I don't recall any AD&D advice saying that talking to the guards "is not fun". That is the issue being dodged here.
No. It had advice talking about what "skilled players" do: for example, they plan their mission in advance of the session, organise the equipment they will need in advance of the session, choose suitable PCs out of a stable of PCs in advance of the session, and then actually undertake the session in "operational" fashion, with a caller, a main mapper with a couple of backup mappers, etc.
I've GMed and played a lot of AD&D, but never a session in which these things were done. The implication being, I guess, that I and those I played with are not skilled.
AD&D may have been a broad church in play. It is not a very broad church in its text.
It wasn't just those specific words it was also all the other words in the DMG and the overall system. It just seemed like a game built around encounters with GM advice that focused on a more narrow style of play.
Yes. It is a game built around encounters. It doesn't hide that fact, it advertises it.
AD&D has equally narrow advice, for a game built around operational play focused on the "skillful" exploration and looting of dungeons. If you want to run a situation-based, player-driven, story-generating game (say of the sort that Burning Wheel might be expected to generate if played in its default style), you won't find helpful advice in the AD&D books.
This isn't a criticism of AD&D. It's just a fairly basic point - that 4e is not unique in D&D editions in presenting a certain way of playing the game. It's just different from much of what came before.
I've always gotten the sense that that point that was trying to be made was more, "Bypass mundane encounters. This doesn't mean you can't have an engaging discussion with gate guards or the like, but if you have a scene without any conflict and with the players not interested in it, its ok to fast-forward through it."
But that point wasn't exactly elegantly expressed and produced a lot of lines that sounded all the worse out of context.
I think putting so much focus on two specific sentences, and ignoring dozens of other pages of advice in the book - and other sources - is a bit much.
Agreed (but can't XP you at this time). The rest of the DMG, plus the PHB, provide plenty of context to (in my view) make the meaning clear.
You description of what makes for a good game is all well and good. Take the words in question and put them in front of 1,000 random people and then have a poll.
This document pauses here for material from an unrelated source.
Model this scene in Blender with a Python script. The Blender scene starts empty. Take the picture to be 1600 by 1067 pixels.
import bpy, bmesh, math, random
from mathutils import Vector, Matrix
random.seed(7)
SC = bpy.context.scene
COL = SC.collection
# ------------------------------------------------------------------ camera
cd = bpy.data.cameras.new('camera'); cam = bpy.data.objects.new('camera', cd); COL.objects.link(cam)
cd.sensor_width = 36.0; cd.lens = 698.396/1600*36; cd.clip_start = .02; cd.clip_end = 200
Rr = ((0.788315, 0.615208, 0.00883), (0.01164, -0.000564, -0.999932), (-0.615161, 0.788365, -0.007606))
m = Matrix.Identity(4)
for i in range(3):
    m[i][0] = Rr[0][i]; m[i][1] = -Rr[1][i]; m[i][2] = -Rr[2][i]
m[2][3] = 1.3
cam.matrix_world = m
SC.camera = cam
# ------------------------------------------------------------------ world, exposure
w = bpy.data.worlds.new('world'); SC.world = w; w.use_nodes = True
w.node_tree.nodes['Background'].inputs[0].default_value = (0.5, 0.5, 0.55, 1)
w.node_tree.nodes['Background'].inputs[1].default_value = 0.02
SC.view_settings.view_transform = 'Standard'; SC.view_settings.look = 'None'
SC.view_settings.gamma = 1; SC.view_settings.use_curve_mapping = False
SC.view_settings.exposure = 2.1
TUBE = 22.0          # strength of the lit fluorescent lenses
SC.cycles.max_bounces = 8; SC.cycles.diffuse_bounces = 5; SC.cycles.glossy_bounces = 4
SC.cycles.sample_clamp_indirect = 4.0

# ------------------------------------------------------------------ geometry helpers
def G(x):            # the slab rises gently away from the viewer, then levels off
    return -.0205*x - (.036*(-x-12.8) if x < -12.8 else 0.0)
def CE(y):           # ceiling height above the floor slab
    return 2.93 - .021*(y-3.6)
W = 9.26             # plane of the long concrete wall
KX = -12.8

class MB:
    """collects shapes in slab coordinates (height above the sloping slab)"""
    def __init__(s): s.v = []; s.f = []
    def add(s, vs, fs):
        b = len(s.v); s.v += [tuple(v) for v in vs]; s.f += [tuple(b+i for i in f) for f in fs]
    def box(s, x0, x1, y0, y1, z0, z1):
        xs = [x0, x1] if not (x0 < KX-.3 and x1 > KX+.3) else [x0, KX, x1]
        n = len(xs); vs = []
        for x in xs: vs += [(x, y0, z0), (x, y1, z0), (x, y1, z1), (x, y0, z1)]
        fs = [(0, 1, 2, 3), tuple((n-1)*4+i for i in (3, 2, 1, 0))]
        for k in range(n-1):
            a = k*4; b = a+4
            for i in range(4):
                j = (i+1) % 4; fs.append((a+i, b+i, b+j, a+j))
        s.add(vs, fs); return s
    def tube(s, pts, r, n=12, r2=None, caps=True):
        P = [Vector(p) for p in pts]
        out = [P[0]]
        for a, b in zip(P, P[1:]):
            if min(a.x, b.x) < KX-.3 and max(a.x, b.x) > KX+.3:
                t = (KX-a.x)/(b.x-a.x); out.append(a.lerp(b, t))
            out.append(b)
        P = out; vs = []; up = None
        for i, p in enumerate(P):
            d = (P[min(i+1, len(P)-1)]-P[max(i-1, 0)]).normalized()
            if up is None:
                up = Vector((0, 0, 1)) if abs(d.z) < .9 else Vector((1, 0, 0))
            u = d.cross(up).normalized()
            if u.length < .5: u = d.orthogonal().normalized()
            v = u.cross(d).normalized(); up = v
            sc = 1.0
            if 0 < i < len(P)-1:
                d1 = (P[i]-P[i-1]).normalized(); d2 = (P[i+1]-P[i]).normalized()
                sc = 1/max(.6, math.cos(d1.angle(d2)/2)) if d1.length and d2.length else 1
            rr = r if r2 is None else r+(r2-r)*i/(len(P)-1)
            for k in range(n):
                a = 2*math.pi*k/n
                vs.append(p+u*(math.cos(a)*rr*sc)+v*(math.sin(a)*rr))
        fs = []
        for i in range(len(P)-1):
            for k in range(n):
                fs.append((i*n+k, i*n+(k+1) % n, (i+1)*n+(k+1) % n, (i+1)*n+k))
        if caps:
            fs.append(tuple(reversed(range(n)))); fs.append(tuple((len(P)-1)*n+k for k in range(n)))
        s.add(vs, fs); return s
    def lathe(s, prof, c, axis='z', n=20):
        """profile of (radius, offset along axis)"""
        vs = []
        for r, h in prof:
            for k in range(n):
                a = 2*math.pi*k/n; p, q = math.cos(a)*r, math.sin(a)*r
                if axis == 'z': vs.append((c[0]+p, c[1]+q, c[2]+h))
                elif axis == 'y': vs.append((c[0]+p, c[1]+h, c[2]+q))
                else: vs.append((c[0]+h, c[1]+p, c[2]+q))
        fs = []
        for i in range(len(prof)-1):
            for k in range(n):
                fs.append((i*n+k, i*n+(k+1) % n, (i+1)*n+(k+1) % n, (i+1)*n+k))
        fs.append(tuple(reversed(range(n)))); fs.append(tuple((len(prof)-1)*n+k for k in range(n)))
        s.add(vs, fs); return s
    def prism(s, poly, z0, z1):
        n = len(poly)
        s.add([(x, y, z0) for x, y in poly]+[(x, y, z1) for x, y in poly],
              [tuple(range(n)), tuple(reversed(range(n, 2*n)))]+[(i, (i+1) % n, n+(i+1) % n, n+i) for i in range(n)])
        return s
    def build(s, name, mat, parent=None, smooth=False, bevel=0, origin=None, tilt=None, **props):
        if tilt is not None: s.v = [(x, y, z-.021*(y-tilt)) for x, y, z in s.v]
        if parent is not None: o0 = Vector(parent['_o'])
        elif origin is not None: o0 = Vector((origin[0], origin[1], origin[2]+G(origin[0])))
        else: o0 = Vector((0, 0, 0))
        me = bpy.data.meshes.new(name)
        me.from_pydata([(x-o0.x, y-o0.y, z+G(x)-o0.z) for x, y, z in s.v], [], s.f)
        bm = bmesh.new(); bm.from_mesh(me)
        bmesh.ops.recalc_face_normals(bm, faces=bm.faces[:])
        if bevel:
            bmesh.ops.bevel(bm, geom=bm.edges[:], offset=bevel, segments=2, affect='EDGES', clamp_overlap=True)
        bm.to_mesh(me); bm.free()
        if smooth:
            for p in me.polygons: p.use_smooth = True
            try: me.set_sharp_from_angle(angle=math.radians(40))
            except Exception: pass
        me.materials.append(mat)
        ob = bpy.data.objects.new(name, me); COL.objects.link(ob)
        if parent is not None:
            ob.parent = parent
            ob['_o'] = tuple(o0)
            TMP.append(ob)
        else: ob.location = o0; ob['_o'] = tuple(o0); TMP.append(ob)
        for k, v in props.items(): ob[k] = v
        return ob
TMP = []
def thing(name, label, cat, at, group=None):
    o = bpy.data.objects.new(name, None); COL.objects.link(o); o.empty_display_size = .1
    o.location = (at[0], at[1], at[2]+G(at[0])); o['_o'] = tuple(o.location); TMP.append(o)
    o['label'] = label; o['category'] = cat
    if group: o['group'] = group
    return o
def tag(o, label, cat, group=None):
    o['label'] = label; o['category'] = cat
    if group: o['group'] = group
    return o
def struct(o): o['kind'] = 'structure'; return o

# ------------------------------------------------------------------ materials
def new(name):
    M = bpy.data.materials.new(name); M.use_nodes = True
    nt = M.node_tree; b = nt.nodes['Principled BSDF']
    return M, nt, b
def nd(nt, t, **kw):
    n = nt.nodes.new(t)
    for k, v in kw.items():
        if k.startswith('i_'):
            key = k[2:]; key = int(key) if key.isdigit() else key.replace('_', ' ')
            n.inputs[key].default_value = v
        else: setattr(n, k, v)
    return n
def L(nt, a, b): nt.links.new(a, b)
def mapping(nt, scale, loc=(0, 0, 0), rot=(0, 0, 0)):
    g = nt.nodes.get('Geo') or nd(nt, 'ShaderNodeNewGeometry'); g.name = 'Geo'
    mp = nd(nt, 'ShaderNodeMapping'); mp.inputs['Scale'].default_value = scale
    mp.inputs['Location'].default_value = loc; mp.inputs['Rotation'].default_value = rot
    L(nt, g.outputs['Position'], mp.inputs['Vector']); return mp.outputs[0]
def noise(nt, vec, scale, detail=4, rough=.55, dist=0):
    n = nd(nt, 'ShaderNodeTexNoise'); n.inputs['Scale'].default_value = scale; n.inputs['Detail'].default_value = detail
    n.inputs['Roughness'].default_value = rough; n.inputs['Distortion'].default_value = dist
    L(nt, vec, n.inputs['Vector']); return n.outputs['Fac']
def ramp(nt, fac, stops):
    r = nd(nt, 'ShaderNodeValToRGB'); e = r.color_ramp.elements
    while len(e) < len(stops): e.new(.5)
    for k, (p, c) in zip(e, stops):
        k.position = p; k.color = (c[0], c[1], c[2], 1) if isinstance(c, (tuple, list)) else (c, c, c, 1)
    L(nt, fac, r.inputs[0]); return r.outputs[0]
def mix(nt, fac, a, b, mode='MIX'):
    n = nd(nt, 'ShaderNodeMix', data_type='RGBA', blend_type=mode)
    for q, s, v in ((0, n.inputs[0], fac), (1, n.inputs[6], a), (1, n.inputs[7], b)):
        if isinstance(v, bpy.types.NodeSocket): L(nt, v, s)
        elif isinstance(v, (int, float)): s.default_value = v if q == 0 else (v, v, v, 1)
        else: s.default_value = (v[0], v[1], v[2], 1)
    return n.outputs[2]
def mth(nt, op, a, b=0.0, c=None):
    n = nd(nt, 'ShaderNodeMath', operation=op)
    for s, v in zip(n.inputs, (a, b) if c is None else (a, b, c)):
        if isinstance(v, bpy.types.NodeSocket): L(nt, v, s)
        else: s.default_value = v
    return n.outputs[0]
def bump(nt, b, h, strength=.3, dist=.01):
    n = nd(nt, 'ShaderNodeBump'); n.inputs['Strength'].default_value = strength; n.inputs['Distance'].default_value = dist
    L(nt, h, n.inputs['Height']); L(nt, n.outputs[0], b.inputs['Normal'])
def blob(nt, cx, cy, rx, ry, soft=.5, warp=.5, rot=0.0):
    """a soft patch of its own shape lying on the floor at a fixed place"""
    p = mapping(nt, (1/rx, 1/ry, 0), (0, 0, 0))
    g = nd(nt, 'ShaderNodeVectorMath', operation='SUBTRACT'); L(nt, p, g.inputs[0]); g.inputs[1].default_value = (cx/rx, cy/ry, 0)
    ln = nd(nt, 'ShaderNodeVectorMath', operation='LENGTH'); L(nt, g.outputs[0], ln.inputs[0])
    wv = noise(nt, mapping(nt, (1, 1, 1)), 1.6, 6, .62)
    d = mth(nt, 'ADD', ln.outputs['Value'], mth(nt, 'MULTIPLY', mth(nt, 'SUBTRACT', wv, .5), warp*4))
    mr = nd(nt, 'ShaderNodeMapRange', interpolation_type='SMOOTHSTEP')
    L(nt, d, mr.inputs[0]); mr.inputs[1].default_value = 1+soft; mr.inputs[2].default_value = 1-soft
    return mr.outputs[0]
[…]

Your interpretation won't come close to being the conclusion of what was said.
Perhaps. Although the relevant sample wouldn't be 1,000 random people, would it, but 1,000 actual or potential players of D&D.
Here is another quote from Wyatt's DMG (p 103):
You should allow and even encourage players to come up with their own quests that are tied to their individual goals or specific circumstances in the adventure. Evaluate the proposed quest and assign it a level. Remember to say yes as often as possible!
Again, there are criticisms to be made. For example, player-designed quests are likely to produce the need for improvised encounters, and while I think 4e can handle these fine there is little advice in the DMG on how to do this.
Nevertheless, when
I look at 4e vs PF and it's adventure paths, I don't think "How could WotC have made such outrageous suggestions about how to play the game!"
Instead, I think "Who would have thought that pre-packaged plots, in which the main way players can introduce their own priorities (mostly colour) into the game is by having essentially meaningless interactions with bit NPCs like two guards at the city gate, would turn out to be more popular than a game aimed at player-driven, situation-focused play, where the players don't need to introduce colour through meaningless interactions because they are driving the encounters which are dripping with colour as well as meaning?"
I'm happy to accept that WotC, with its access to market research, should have known better than just to follow along with Ron Edwards' intuitions. But I nevertheless feel the force of the intuitions, and find their refutation by experience fairly surprising.
Maybe if WotC had produced better advice in the DMG (drawing on the available examples like Maesltrom, HeroWars etc) or produced adventure supplements that exemplified, rather than contradicted, their own advice (like player-driven quests and avoiding meaningless encounters), 4e would have been more popular. But my overall impression of the response to the game, reinforced by what some posters in this thread are saying, is that those sorts of improvements wouldn't have addressed the underlying issue.